Не был безусловно невозможен успех, когда горстка самоотверженных храбрецов пыталась оружием уничтожить тиранию. Но сам он избрал иной путь. «В конце концов ночной мрак рассеется и наступит утро. Наш долг — торопить рассвет, светить вопреки ночи, сквозь ночь, освещать, просвещать, быть просветителями», — говорил он себе.

Уже стариком, он напишет: «Я не один, и не безвестен я перед моими собратиями — кто бы они ни были: друг, товарищ, любимая женщина, соплеменник, человек с другого полушария. Мысль, которую я посеял сегодня, взойдет завтра, через год, через тысячу лет: я привел в колебание одну струну, оно не исчезнет, но отзовется в других струнах...»

В это он верил, в надежде на это — жил.

НАЧАЛО ПУТИ

В 1831 году альманах «Северные цветы» напечатал рассказ «Последний квартет Бетховена», подписанный странным псевдонимом: «ь, ъ, й». Рассказ посвящен предсмертной поре гениального композитора.

В нищей комнате — только фортепиано с разорванными струнами. Бетховен, глухой, одинокий, покинут друзьями.

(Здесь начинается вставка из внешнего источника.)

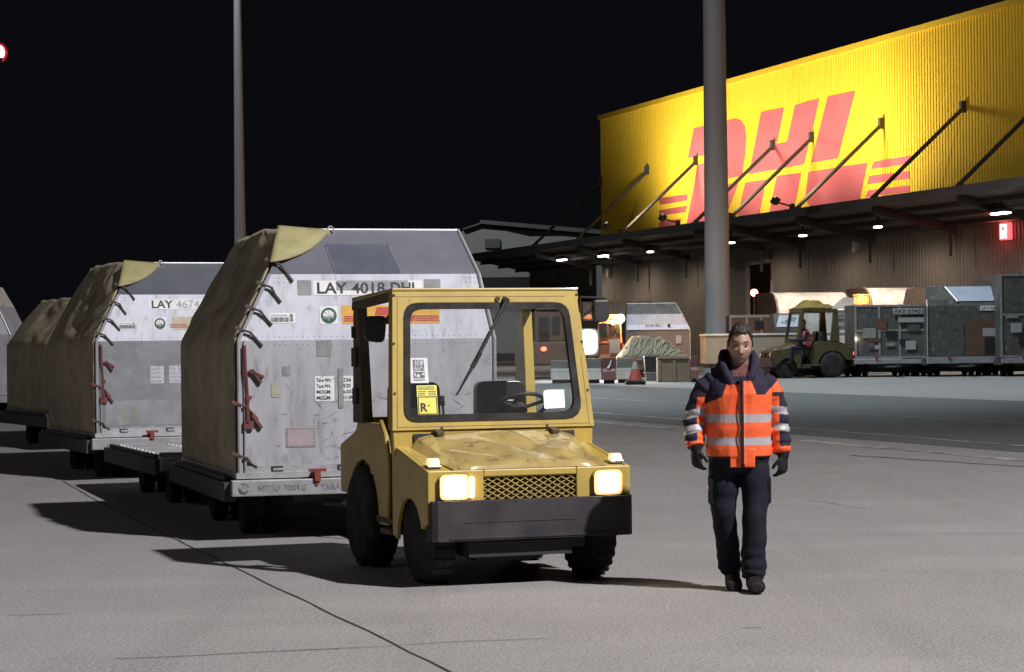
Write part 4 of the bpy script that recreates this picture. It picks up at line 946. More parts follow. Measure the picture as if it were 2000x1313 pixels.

— Понимаешь ли ты, что значит не слыхать своей музыки? — с отчаянием обращается он к Луизе, бедной девушке, единственной из учеников, кто не бросил его в тяжелое время.

Чтобы работать, художник должен чувствовать необходимость своего творчества. Нельзя творить «ни для кого».

И вот исполняется квартет, которому суждено стать последним. С надеждой и страхом Бетховен вглядывается в глаза исполнителей, но читает в них равнодушие, может быть, и насмешку. За непроницаемой стеной, которая отделила его от музыки своей, видится другая стена — непонимания. Исполнители глухи к его новой музыке, глухи по-иному и страшнее, чем он сам.